Joeblade

Falling in and out of love with La La Land

I want to start this piece (which does contain spoilers), by stating my credentials: despite my rock-hard, toffee-glazed exterior, I like musicals. Singin’ in the Rain, An American in Paris, The Little Shop of Horrors, Moulin Rouge, Chicago, The Young Girls of Rochefort, The Nightmare Before Christmas and every goddamn Muppet film except for the one I haven’t seen because it stars Ricky Gervais. I think most TV shows would benefit at least one musical episode, like Buffy’s Once More With Feeling, or the whole of Doctor Horrible, or the musical episode of Lexx, or the karaoke bit in Sense8, or the entirety of the ruthlessly inventive My Crazy Ex-Girlfriend, or Mayhem of the Music Meister! from Batman: The Brave and the Bold. I like musicals so much I sometimes regret I wasn’t born homosexual, but, we all have to play the hand we’re dealt, and my hand is, tragically, straight.

So in theory, I should have liked La La Land a lot more than I did. It starts strong, with a tremendous Jacques Demy-style opening number, Another Day of Sun, people all over the place singing and dancing and occasionally beeping their horns. It’s spectacular, not just as a piece of music or a piece of film but as a statement of intent for what’s to come, and the momentum keeps up with Someone in the Crowd, another great song with some exciting camerawork and lovely dresses. The romance between Mia and Ryan Gosling’s Sebastian is cute and funny.

But, slowly, the film just lost me. I got bored, I checked my watch, and the romance turns into the stuff of superficial romcoms. The heights of the opening number are never reached again, the film returning instead to variations on City of Stars that wear thin as the story sinks into an insipid relationship drama. For almost the whole second half of the film it’s barely a musical at all as Mia and Sebastian’s relationship flounders under mundane stresses, and without any big numbers to carry me along I realised I’d never been all that invested in them in the first place, not as a couple and not as individuals.
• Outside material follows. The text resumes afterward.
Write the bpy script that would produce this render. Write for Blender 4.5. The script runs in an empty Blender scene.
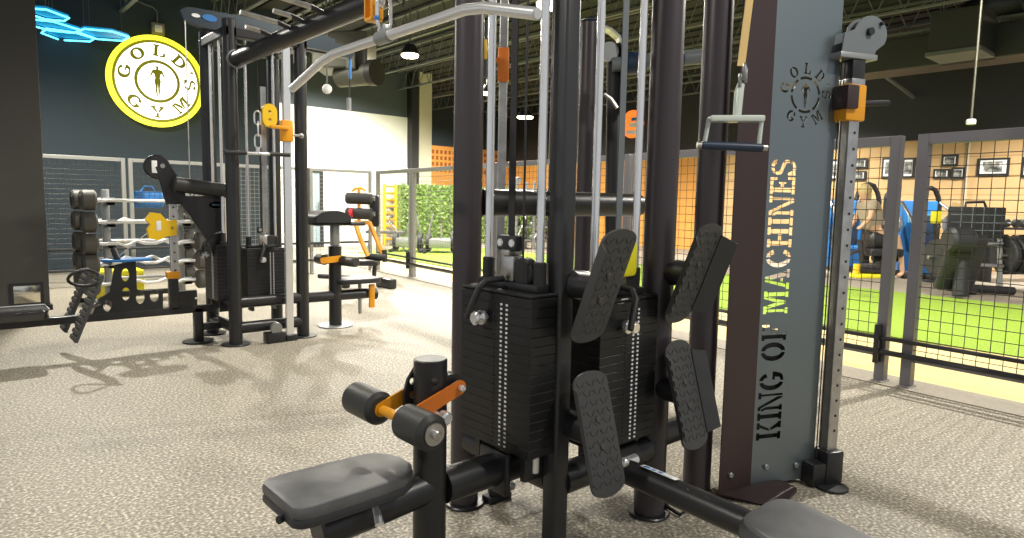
import bpy, bmesh, math, random
from mathutils import Vector, Matrix
from mathutils.geometry import delaunay_2d_cdt
random.seed(7)
S = bpy.context.scene
COL = S.collection
R = math.radians; UZ = Vector((0, 0, 1))
V = Vector
# ------------------------------------------------------------------ camera model (metres; X/Y run along the two fences)
H = 1.25; FP = 665.0
PITCH, ROLL, YAW = R(5.67), R(1.07), R(-41.5)
fwd = V((math.sin(-YAW)*math.cos(PITCH), math.cos(YAW)*math.cos(PITCH), -math.sin(PITCH)))
r0 = V((math.cos(YAW), math.sin(YAW), 0)); u0 = r0.cross(fwd)
rgt = r0*math.cos(ROLL)+u0*math.sin(ROLL); upv = u0*math.cos(ROLL)-r0*math.sin(ROLL)
CAM = V((0, 0, H))
def ray(x, y): return fwd+rgt*((x-512)/FP)-upv*((y-269)/FP)
def az(x, y, z): d = ray(x, y); return CAM+d*((z-H)/d.z)
def ax(x, y, X): d = ray(x, y); return CAM+d*(X/d.x)
def ay(x, y, Y): d = ray(x, y); return CAM+d*(Y/d.y)
def ad(x, y, t): return CAM+ray(x, y)*t
cd = bpy.data.cameras.new('camera'); cam = bpy.data.objects.new('camera', cd); COL.objects.link(cam)
cd.sensor_width = 36; cd.lens = 36*FP/1024; cd.clip_start = .02; cd.clip_end = 200
m = Matrix((rgt, upv, -fwd)).transposed().to_4x4(); m.translation = CAM; cam.matrix_world = m
S.camera = cam

# ------------------------------------------------------------------ materials
def mat(name, col, rough=.5, metal=0, emit=None, es=1, bump=0, bscale=200, var=0, vscale=8, spec=.5, coat=0):
    M = bpy.data.materials.new(name); M.use_nodes = True
    nt = M.node_tree; b = nt.nodes['Principled BSDF']
    b.inputs['Base Color'].default_value = (*col, 1); b.inputs['Roughness'].default_value = rough
    b.inputs['Metallic'].default_value = metal; b.inputs['Specular IOR Level'].default_value = spec
    if coat: b.inputs['Coat Weight'].default_value = coat; b.inputs['Coat Roughness'].default_value = .12
    if emit: b.inputs['Emission Color'].default_value = (*emit, 1); b.inputs['Emission Strength'].default_value = es
    if var or bump:
        tc = nt.nodes.new('ShaderNodeTexCoord')
    if var:
        n = nt.nodes.new('ShaderNodeTexNoise'); n.inputs['Scale'].default_value = vscale; n.inputs['Detail'].default_value = 5
        nt.links.new(tc.outputs['Object'], n.inputs['Vector'])
        r = nt.nodes.new('ShaderNodeMapRange'); r.inputs['From Min'].default_value = .3; r.inputs['From Max'].default_value = .7
        r.inputs['To Min'].default_value = 1-var; r.inputs['To Max'].default_value = 1+var
        mx = nt.nodes.new('ShaderNodeVectorMath'); mx.operation = 'SCALE'; mx.inputs[0].default_value = col
        nt.links.new(n.outputs['Fac'], r.inputs['Value']); nt.links.new(r.outputs[0], mx.inputs['Scale'])
        nt.links.new(mx.outputs[0], b.inputs['Base Color'])
    if bump:
        n2 = nt.nodes.new('ShaderNodeTexNoise'); n2.inputs['Scale'].default_value = bscale; n2.inputs['Detail'].default_value = 2
        nt.links.new(tc.outputs['Object'], n2.inputs['Vector'])
        bp = nt.nodes.new('ShaderNodeBump'); bp.inputs['Strength'].default_value = bump; bp.inputs['Distance'].default_value = .003
        nt.links.new(n2.outputs['Fac'], bp.inputs['Height']); nt.links.new(bp.outputs[0], b.inputs['Normal'])
    return M
def ramp_mat(name, kind, scale, stops, rough=.8, bump=0, stretch=None, detail=3, bd=.004, spec=.4):
    M = bpy.data.materials.new(name); M.use_nodes = True
    nt = M.node_tree; b = nt.nodes['Principled BSDF']; b.inputs['Roughness'].default_value = rough; b.inputs['Specular IOR Level'].default_value = spec
    tc = nt.nodes.new('ShaderNodeTexCoord'); mp = nt.nodes.new('ShaderNodeMapping'); nt.links.new(tc.outputs['Object'], mp.inputs['Vector'])
    if stretch: mp.inputs['Scale'].default_value = stretch
    if kind == 'voronoi':
        t = nt.nodes.new('ShaderNodeTexVoronoi'); t.inputs['Scale'].default_value = scale; sep = nt.nodes.new('ShaderNodeSeparateColor')
        nt.links.new(t.outputs['Color'], sep.inputs[0]); out = sep.outputs[0]
    else:
        t = nt.nodes.new('ShaderNodeTexNoise'); t.inputs['Scale'].default_value = scale; t.inputs['Detail'].default_value = detail; out = t.outputs['Fac']
    nt.links.new(mp.outputs[0], t.inputs['Vector'])
    cr = nt.nodes.new('ShaderNodeValToRGB'); nt.links.new(out, cr.inputs['Fac'])
    e = cr.color_ramp.elements
    while len(e) < len(stops): e.new(.5)
    for q, (p, c) in zip(e, stops): q.position = p; q.color = (*c, 1)
    nt.links.new(cr.outputs[0], b.inputs['Base Color'])
    if bump:
        bp = nt.nodes.new('ShaderNodeBump'); bp.inputs['Strength'].default_value = bump; bp.inputs['Distance'].default_value = bd
        nt.links.new(out, bp.inputs['Height']); nt.links.new(bp.outputs[0], b.inputs['Normal'])
    return M
def s2l(r, g, b): return tuple(((c/255/12.92) if c/255 < .04045 else ((c/255+.055)/1.055)**2.4) for c in (r, g, b))
BLACK = mat('black_powder_coat', (.017, .0165, .018), .34, 0, bump=.08, bscale=350)
BLACKM = mat('matte_black', (.014, .014, .015), .6)
STACK = mat('black_weight_plate', (.011, .011, .012), .42, .2, var=.25, vscale=14)
UPRG = mat('black_upright_sheen', (.042, .042, .045), .36, .3)  # black upright; its grey reflection is painted in as base colour
VINYL = mat('black_vinyl', (.02, .02, .022), .42, bump=.12, bscale=260)
SEATV = mat('worn_grey_vinyl', (.095, .095, .097), .46, bump=.2, bscale=220, var=.4, vscale=6)
SEATSIDE = mat('dark_grey_vinyl', (.028, .028, .032), .5, bump=.15, bscale=220)
FOAM = mat('black_foam', (.028, .028, .026), .48, bump=.1, bscale=150)
CHROME = mat('chrome', (.82, .82, .83), .18, .72)
POLE = mat('black_pole_lit_tone', (.046, .037, .041), .36, .1)  # black coat lightened: lit tone and flare are put into the colour
POLISH = mat('polished_bar', (.74, .74, .74), .28, .6)
STEEL = mat('brushed_steel', (.5, .49, .47), .32, 1, var=.15, vscale=20)
ZINC = mat('zinc_grey_paint', (.33, .34, .34), .4, .6)
SATIN = mat('dark_steel_glare_tint', (.20, .235, .25), .33, .75, bump=.05, bscale=400)  # panel front: glare on the dark sheet is put into this paler colour
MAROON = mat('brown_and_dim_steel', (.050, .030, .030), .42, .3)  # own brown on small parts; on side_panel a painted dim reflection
GREYPAINT = mat('grey_blue_paint', (.16, .18, .19), .45, .2)
ORANGE = mat('orange_paint', (.62, .16, .012), .4)
AMBER = mat('amber_paint', (.75, .32, .01), .4)
YELLOW = mat('yellow_paint', (.80, .50, .01), .42)
LEMON = mat('lemon_paint', (.8, .72, .02), .5)
BLUEP = mat('blue_paint', (.02, .16, .45), .4)
NAVY = mat('navy_cover', (.014, .03, .06), .4)
SKYB = mat('sky_blue_cover', (.10, .36, .62), .45)
WHITE = mat('white_paint', (.8, .8, .8), .5)
RED = mat('red_paint', (.6, .03, .04), .5)
TREAD = mat('diamond_plate_rubber', (.05, .05, .05), .55, bump=.2, bscale=300)
PLATEB = mat('rubber_plate', (.016, .016, .016), .6)
IRON = mat('barbell_head', (.07, .065, .055), .55)
STRAP = mat('tan_strap', (.72, .50, .20), .7)
CLEAR = mat('frosted_clear_plastic', (.55, .6, .55), .25)
FRAMEG = mat('fence_grey_steel', (.17, .165, .18), .42, .5)
FRAMEL = mat('fence_light_steel', (.30, .30, .28), .42, .4)
WIRE = mat('fence_wire', (.05, .05, .045), .5, .4)
WIREL = mat('fence_wire_light', (.24, .24, .22), .5, .4)
DARKWALL = mat('charcoal_wall_paint', (.020, .033, .043), .75, bump=.05, bscale=90)
SLATE = mat('slate_wall_paint', (.065, .08, .092), .75)
CREAM = mat('white_wall_paint', (.78, .76, .70), .7)
PILLARM = mat('charcoal_pillar', (.062, .058, .052), .55, bump=.04, bscale=120)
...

Mia’s story — the gripping journey of a young, beautiful, struggling actress who ends up a young, beautiful, successful actress — is bland and formulaic, but she at least seems like she might be fun to hang out with when she’s not being obnoxiously affectionate with her boyfriend in public. Sebastian though, with his ideological snobbery about how jazz ought to be, is a pub bore. He patronisingly dictates his musical theories to Mia, telling her how her opinions on jazz were wrong, actually, insisting that traditional jazz needs to be ‘saved’ from contemporary bands, and that he was the one to save it. By the end of the film he’s not really learnt anything; his views are never seriously challenged. The only modern jazz in the film is presented for mockery and disdain and theatrical looks of horror, and Sebastian’s successful traditional jazz club at the end only vindicates his rigid stance.
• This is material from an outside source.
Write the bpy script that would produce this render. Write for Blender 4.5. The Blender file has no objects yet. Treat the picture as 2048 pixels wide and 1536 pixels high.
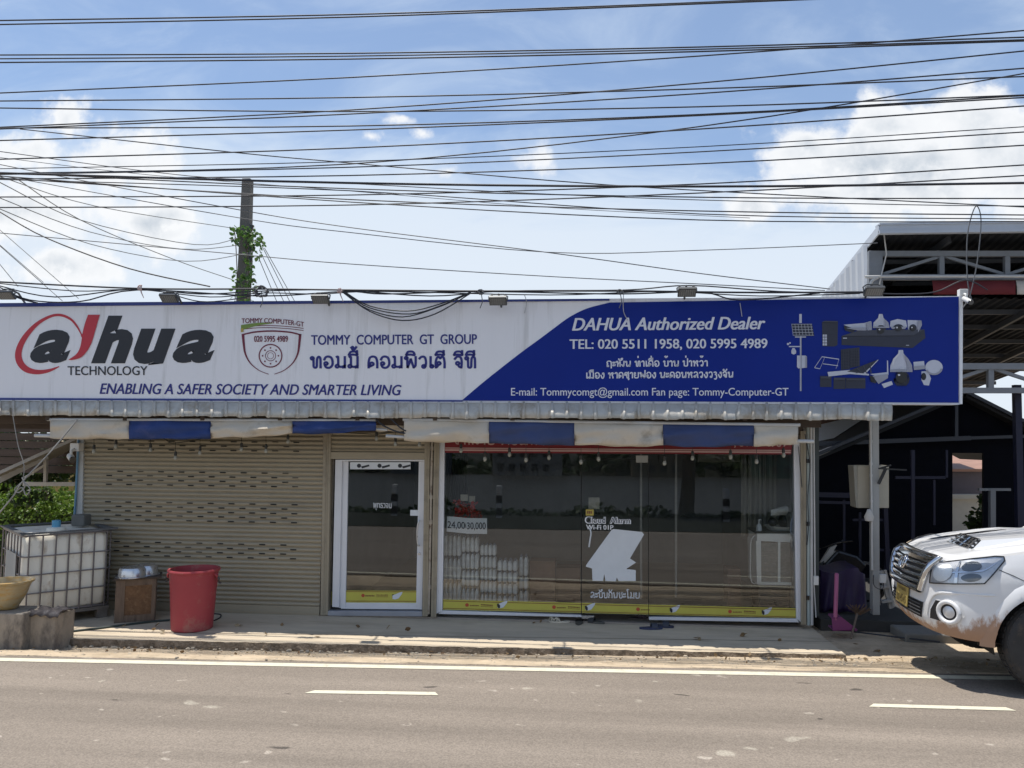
import bpy, bmesh, math, random
from mathutils import Vector, Matrix
R = math.radians
random.seed(7)
S = bpy.context.scene
C = S.collection

# ------------------------------------------------------------------ camera
FOC, CX, CY = 1540.0, 1024.0, 768.0
YAW, PIT, ROL = R(4.84), math.atan(115/1540), 0.0089
CAM = Vector((0.0, -10.0, 2.28))
_w = Vector((-math.sin(YAW)*math.cos(PIT), math.cos(YAW)*math.cos(PIT), math.sin(PIT)))
_r = Vector((math.cos(YAW), math.sin(YAW), 0))
_u = _r.cross(_w)
CR = _r*math.cos(ROL) + _u*math.sin(ROL)
CU = _u*math.cos(ROL) - _r*math.sin(ROL)
CW = _w
cam_d = bpy.data.cameras.new('camera')
cam_d.sensor_width = 36; cam_d.lens = FOC/2048*36
cam_d.clip_start = 0.05; cam_d.clip_end = 3000
cam = bpy.data.objects.new('camera', cam_d); C.objects.link(cam)
cam.matrix_world = Matrix(((CR.x, CU.x, -CW.x, CAM.x), (CR.y, CU.y, -CW.y, CAM.y), (CR.z, CU.z, -CW.z, CAM.z), (0, 0, 0, 1)))
S.camera = cam

def ray(px, py):
    return (CW + CR*((px-CX)/FOC) - CU*((py-CY)/FOC))
def U(px, py, Y=0.0):            # point of the vertical plane y = Y that the photo shows at that place
    d = ray(px, py); t = (Y-CAM.y)/d.y
    return CAM + d*t
def G(px, py, z=0.0):            # point of the level plane z
    d = ray(px, py); t = (z-CAM.z)/d.z
    return CAM + d*t

# ------------------------------------------------------------------ sun, sky, exposure
SUN_DIR = Vector((-0.20, 0.085, 1.0)).normalized()
sun_d = bpy.data.lights.new('sun', 'SUN'); sun_d.energy = 4.4; sun_d.angle = R(0.53); sun_d.color = (1.0, 0.95, 0.87)
sun = bpy.data.objects.new('sun', sun_d); C.objects.link(sun)
sun.rotation_euler = SUN_DIR.to_track_quat('Z', 'Y').to_euler(); sun.location = (0, 0, 60)
S.view_settings.view_transform = 'Standard'; S.view_settings.look = 'None'
S.view_settings.exposure = 0.24; S.view_settings.gamma = 1.0
S.cycles.max_bounces = 8; S.cycles.transparent_max_bounces = 16
S.cycles.use_denoising = True

W = bpy.data.worlds.new('World'); S.world = W; W.use_nodes = True
def build_sky():
    nt = W.node_tree; N = nt.nodes; L = nt.links; N.clear()
    def mth(op, a, b=None, c=None, clamp=False):
        n = N.new('ShaderNodeMath'); n.operation = op; n.use_clamp = clamp
        for i, v in enumerate((a, b, c)):
            if v is None: continue
            if isinstance(v, (int, float)): n.inputs[i].default_value = v
            else: L.new(v, n.inputs[i])
        return n.outputs[0]
    def vm(op, a, b=None):
        n = N.new('ShaderNodeVectorMath'); n.operation = op
        for i, v in enumerate((a, b)):
            if v is None: continue
            if isinstance(v, (tuple, list)): n.inputs[i].default_value = v
            else: L.new(v, n.inputs[i])
        return n
    def sstep(x, a, b):
        n = N.new('ShaderNodeMapRange'); n.interpolation_type = 'SMOOTHSTEP'
        L.new(x, n.inputs[0]); n.inputs[1].default_value = a; n.inputs[2].default_value = b
        return n.outputs[0]
    def noise(vec, scale, detail=5, rough=0.55, lac=2.0, dist=0.0):
        n = N.new('ShaderNodeTexNoise'); L.new(vec, n.inputs['Vector'])
        n.inputs['Scale'].default_value = scale; n.inputs['Detail'].default_value = detail
        n.inputs['Roughness'].default_value = rough; n.inputs['Lacunarity'].default_value = lac; n.inputs['Distortion'].default_value = dist
        return n.outputs[0]
    def mix(f, a, b):
        n = N.new('ShaderNodeMix'); n.data_type = 'RGBA'
        if isinstance(f, (int, float)): n.inputs['Factor'].default_value = f
        else: L.new(f, n.inputs['Factor'])
        for k, v in ((6, a), (7, b)):
            if isinstance(v, (tuple, list)): n.inputs[k].default_value = (*v, 1)
            else: L.new(v, n.inputs[k])
        return n.outputs[2]
    sky = N.new('ShaderNodeTexSky'); sky.sky_type = 'NISHITA'; sky.sun_disc = False
    sky.sun_elevation = math.asin(SUN_DIR.z); sky.sun_rotation = math.atan2(SUN_DIR.x, SUN_DIR.y)
    sky.altitude = 0; sky.air_density = 1.0; sky.dust_density = 0.3; sky.ozone_density = 3.0
    tc = N.new('ShaderNodeTexCoord'); sp = N.new('ShaderNodeSeparateXYZ'); L.new(tc.outputs['Generated'], sp.inputs[0])
    ay = mth('MAXIMUM', mth('ABSOLUTE', sp.outputs[1]), 0.08)
    u = mth('DIVIDE', sp.outputs[0], ay); v = mth('DIVIDE', sp.outputs[2], ay)
    cb = N.new('ShaderNodeCombineXYZ'); L.new(u, cb.inputs[0]); L.new(v, cb.inputs[1]); p = cb.outputs[0]
    warp = N.new('ShaderNodeTexNoise'); L.new(p, warp.inputs['Vector']); warp.inputs['Scale'].default_value = 9; warp.inputs['Detail'].default_value = 3
    wv = vm('SUBTRACT', warp.outputs['Color'], (0.5, 0.5, 0.5)).outputs[0]
    wv = vm('MULTIPLY', wv, (0.05, 0.05, 0)).outputs[0]
    pw = vm('ADD', p, wv).outputs[0]
    # heaps of cumulus: (centre x, centre y, half width, half height, weight) of each lobe as seen in the photo
    lobes = [(1790, 265, 110, 72, 1.1), (1985, 275, 130, 105, 1.15), (1600, 290, 85, 80, .95), (1820, 340, 260, 95, 1.3), (2080, 340, 150, 120, 1.2), (1640, 385, 120, 45, 1.1), (1510, 415, 60, 32, .95),
             (150, 235, 75, 62, .9), (50, 300, 120, 70, .9), (240, 320, 130, 85, .95), (60, 420, 220, 90, 1.0), (280, 440, 180, 75, .95), (120, 540, 260, 65, .8),
             (1090, 312, 85, 52, .62), (805, 240, 60, 30, .5), (850, 262, 50, 26, .45), (742, 278, 46, 28, .45), (900, 335, 100, 26, .3)]
    dens = None
    for (x, y, a, b, *wt) in lobes:
        d = ray(x, y); cu, cv = d.x/d.y, d.z/d.y
        q = vm('MULTIPLY', vm('SUBTRACT', pw, (cu, cv, 0)).outputs[0], (FOC/a, FOC/b, 0)).outputs[0]
        e = mth('SUBTRACT', (wt or [1.0])[0], vm('LENGTH', q).outputs['Value'])
        dens = e if dens is None else mth('SMOOTH_MAX', dens, e, 0.25)
    n1 = noise(p, 15, 9, 0.60)
    n2 = noise(vm('ADD', p, (0.007, -0.018, 0)).outputs[0], 15, 9, 0.60)
    body = mth('ADD', dens, mth('MULTIPLY', mth('SUBTRACT', n1, 0.5), 2.5))
    m_c = mth('MULTIPLY', sstep(body, -0.10, 0.50), 0.97)
    # lit tops, greyer bellies
    lit = mth('ADD', 0.5, mth('MULTIPLY', mth('SUBTRACT', n2, n1), -5.0), clamp=False)
    belly = sstep(body, 0.35, 1.2)
    shade = mth('MULTIPLY', belly, mth('SUBTRACT', 1.0, mth('MULTIPLY', lit, 0.75)), clamp=True)
    # thin high veil, heavier low down over the roofs
    st = vm('MULTIPLY', p, (1.0, 2.6, 0)).outputs[0]
    c1 = noise(st, 3.2, 6, 0.6, dist=0.6)
    dl = ray(1000, 600); v0 = dl.z/dl.y; dt = ray(1000, 380); v1 = dt.z/dt.y
    low = N.new('ShaderNodeMapRange'); low.interpolation_type = 'SMOOTHSTEP'
    L.new(mth('ADD', v, mth('MULTIPLY', u, 0.10)), low.inputs[0]); low.inputs[1].default_value = v0+0.02; low.inputs[2].default_value = v1+0.10
    low.inputs[3].default_value = 1.0; low.inputs[4].default_value = 0.0
    veil = sstep(mth('ADD', mth('MULTIPLY', c1, 1.0), mth('MULTIPLY', low.outputs[0], 0.62)), 0.40, 0.96)
    veil = mth('ADD', mth('MULTIPLY', veil, 0.80), 0.14)
    K = 0.88/0.13
    c_veil = (0.68*K, 0.79*K, 0.93*K); c_lit = (0.93*K, 0.945*K, 0.965*K); c_dark = (0.57*K, 0.63*K, 0.70*K)
    s2 = N.new('ShaderNodeMix'); s2.data_type = 'RGBA'; s2.blend_type = 'MULTIPLY'; s2.inputs['Factor'].default_value = 1
    L.new(sky.outputs[0], s2.inputs[6]); s2.inputs[7].default_value = (1.0, 1.0, 1.0, 1)
    col = mix(veil, s2.outputs[2], mix(low.outputs[0], c_veil, (0.755*K, 0.83*K, 0.92*K)))
    col = mix(m_c, col, mix(shade, c_lit, c_dark))
    # the ground side of the sky dome stays plain
    bg = N.new('ShaderNodeBackground'); L.new(col, bg.inputs[0]); bg.inputs[1].default_value = 0.13
    out = N.new('ShaderNodeOutputWorld'); L.new(bg.outputs[0], out.inputs[0])
build_sky()

# ------------------------------------------------------------------ materials
def material(name, col, rough=0.6, metal=0.0, var=0.15, scale=6.0, bump=0.0, bscale=None, col2=None, c2amt=0.5, c2scale=2.0, spec=0.5, stretch=(1, 1, 1), emit=0.0, coat=0.0):
    m = bpy.data.materials.new(name); m.use_nodes = True
    nt = m.node_tree; N = nt.nodes; L = nt.links
    b = N['Principled BSDF']; b.inputs['Roughness'].default_value = rough; b.inputs['Metallic'].default_value = metal
    b.inputs['Specular IOR Level'].default_value = spec
    if coat: b.inputs['Coat Weight'].default_value = coat; b.inputs['Coat Roughness'].default_value = 0.06
    tc = N.new('ShaderNodeTexCoord'); mp = N.new('ShaderNodeMapping'); L.new(tc.outputs['Object'], mp.inputs[0]); mp.inputs['Scale'].default_value = stretch
    n = N.new('ShaderNodeTexNoise'); L.new(mp.outputs[0], n.inputs['Vector']); n.inputs['Scale'].default_value = scale; n.inputs['Detail'].default_value = 6; n.inputs['Roughness'].default_value = 0.65
    mr = N.new('ShaderNodeMapRange'); L.new(n.outputs[0], mr.inputs[0]); mr.inputs[1].default_value = 0.25; mr.inputs[2].default_value = 0.75
    mr.inputs[3].default_value = 1-var; mr.inputs[4].default_value = 1+var
    mu = N.new('ShaderNodeVectorMath'); mu.operation = 'SCALE'; mu.inputs[0].default_value = col; L.new(mr.outputs[0], mu.inputs['Scale'])
    src = mu.outputs[0]
    if col2:
        n2 = N.new('ShaderNodeTexNoise'); L.new(mp.outputs[0], n2.inputs['Vector']); n2.inputs['Scale'].default_value = c2scale; n2.inputs['Detail'].default_value = 7; n2.inputs['Roughness'].default_value = 0.7
        r2 = N.new('ShaderNodeMapRange'); L.new(n2.outputs[0], r2.inputs[0]); r2.inputs[1].default_value = 0.62-0.25*c2amt; r2.inputs[2].default_value = 0.78-0.25*c2amt
        mx = N.new('ShaderNodeMix'); mx.data_type = 'RGBA'; L.new(r2.outputs[0], mx.inputs['Factor']); L.new(src, mx.inputs[6]); mx.inputs[7].default_value = (*col2, 1)
        src = mx.outputs[2]
    L.new(src, b.inputs['Base Color'])
    rr = N.new('ShaderNodeMapRange'); L.new(n.outputs[0], rr.inputs[0]); rr.inputs[3].default_value = max(0.02, rough-0.08); rr.inputs[4].default_value = min(1, rough+0.08)
    L.new(rr.outputs[0], b.inputs['Roughness'])
    if bump:
        nb = N.new('ShaderNodeTexNoise'); L.new(mp.outputs[0], nb.inputs['Vector']); nb.inputs['Scale'].default_value = bscale or scale*4; nb.inputs['Detail'].default_value = 5
        bp = N.new('ShaderNodeBump'); bp.inputs['Strength'].default_value = bump; bp.inputs['Distance'].default_value = 0.02
        L.new(nb.outputs[0], bp.inputs['Height']); L.new(bp.outputs[0], b.inputs['Normal'])
    if emit:
        b.inputs['Emission Color'].default_value = (*col, 1); b.inputs['Emission Strength'].default_value = emit
    return m
def glass_material(name, tint, refl, rough=0.0):
    m = bpy.data.materials.new(name); m.use_nodes = True
    nt = m.node_tree; N = nt.nodes; L = nt.links; N.clear()
    out = N.new('ShaderNodeOutputMaterial'); mx = N.new('ShaderNodeMixShader'); tr = N.new('ShaderNodeBsdfTransparent'); gl = N.new('ShaderNodeBsdfGlossy')
    gl.inputs['Roughness'].default_value = rough; tr.inputs[0].default_value = (*tint, 1); gl.inputs[0].default_value = (0.95, 0.97, 1, 1)
    fr = N.new('ShaderNodeFresnel'); fr.inputs[0].default_value = 1.5
    ad = N.new('ShaderNodeMath'); ad.inputs[1].default_value = refl; L.new(fr.outputs[0], ad.inputs[0]); ad.use_clamp = True
    L.new(ad.outputs[0], mx.inputs[0]); L.new(tr.outputs[0], mx.inputs[1]); L.new(gl.outputs[0], mx.inputs[2]); L.new(mx.outputs[0], out.inputs[0])
    return m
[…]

Ironically the film’s big closing number, another spectacular piece that sees Sebastian imagine how great his relationship with Mia could have been, had things been different, made me imagine how much I could have loved the film had it not fundamentally just been about a pair of dull hipsters.

I don’t want to belittle that ending; it’s a genuinely brilliant moment and I’m sure it must have been a real punch in the gut for anyone still emotionally engaged with things. But for me…I really wanted to fall in love with La La Land, and for a brief, giddy moment, I was. But it wasn’t to be.